No plans for new town night shelter, council says
BBCA council says it has no plans to set up a new permanent night shelter despite concerns about the number of people living in tents in its town centre.
Tents have been appearing in the car park for Reading's Broad Street Mall, off Portman Road, and in Broad Street.
Grace Gomez, head of Christian organisation The Way Ministry, said a night shelter was needed "to keep people safe at night - it's that simple".
Matt Yeo, lead councillor for housing at Reading Borough Council, said the authority already had 270 bed spaces available and was also moving rough sleepers into permanent homes.
The Way Ministry has organised a public meeting on 21 February at Fairview Community Centre to discuss the night shelter issue.
Ms Gomez said despite the appearance of more tents, it was a "tiny part of what's going on in Reading".
"There are many people who are living in tents who stay away from the town centre and who keep themselves hidden," she said.
"This is just the tip of the iceberg. It hasn't just popped up, this has just been ongoing."

Ms Gomez blamed a "breakdown in the system" for people being in tents instead of using council beds.
"There's a process that you have to go through - you need to be verified," she said.
"One gentleman was telling me he put his tent up, and then he was waiting to be verified, and then they took the tent away and said 'you can't put your tent here'.
"So it's like a vicious circle... it really is shocking.
"People are feeling suicidal, they're feeling desperate... it really is awful and it has to change."
A night shelter was previously run in the town from December 2023 to March 2024.

Ms Gomez said such a shelter would be "somewhere where people can go instantly, where you don't have to go and put a tent up on the street and wait out there in all weathers and expose yourself to God knows what".
"People need to have privacy and they need dignity and support at a difficult time in their life," she said.
"I'm not having people's backs turned on them."
But Mr Yeo said setting up a new shelter was "not what professionals would advise us to do".
"You couldn't have the level of privacy or the level of separation you need, and the level of support you need, because you would have, I don't know how many people, all together in one place," he said.
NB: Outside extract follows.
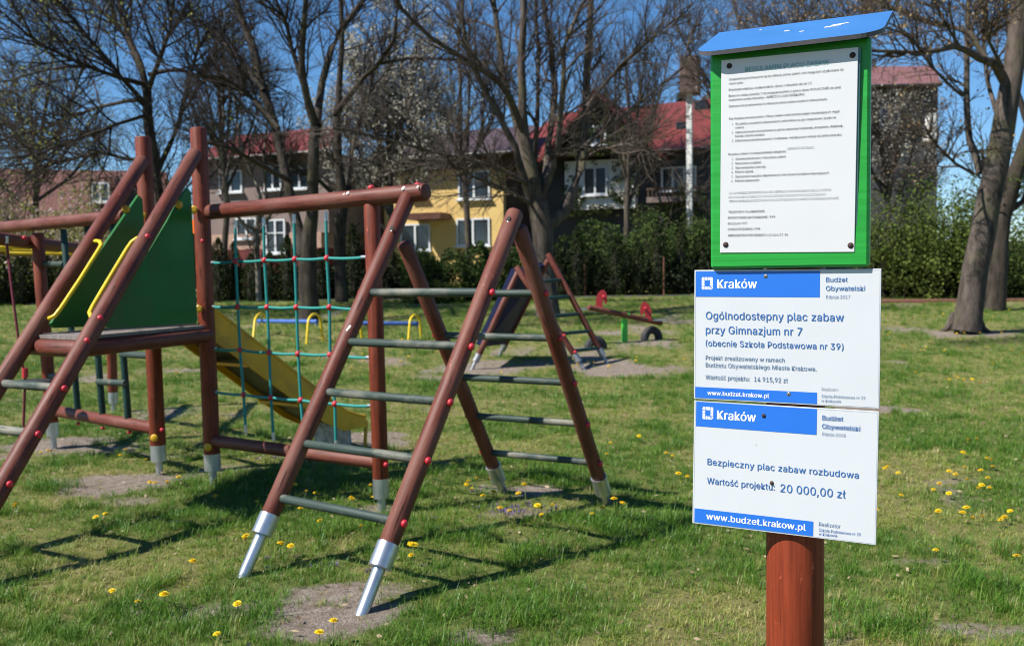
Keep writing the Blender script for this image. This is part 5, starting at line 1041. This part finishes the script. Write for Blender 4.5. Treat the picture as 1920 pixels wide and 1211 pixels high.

The councillor said the authority's Housing First policy provided 25 units to help people get "back into the normal housing process".
He said much of the council's efforts on homelessness were "unseen" because they were about "preventing this from happening in the first place".
A man called Kepha Otundo died in January from exposure to the cold while in a tent near the town centre.
Mr Yeo said Mr Otundo had been offered a bed.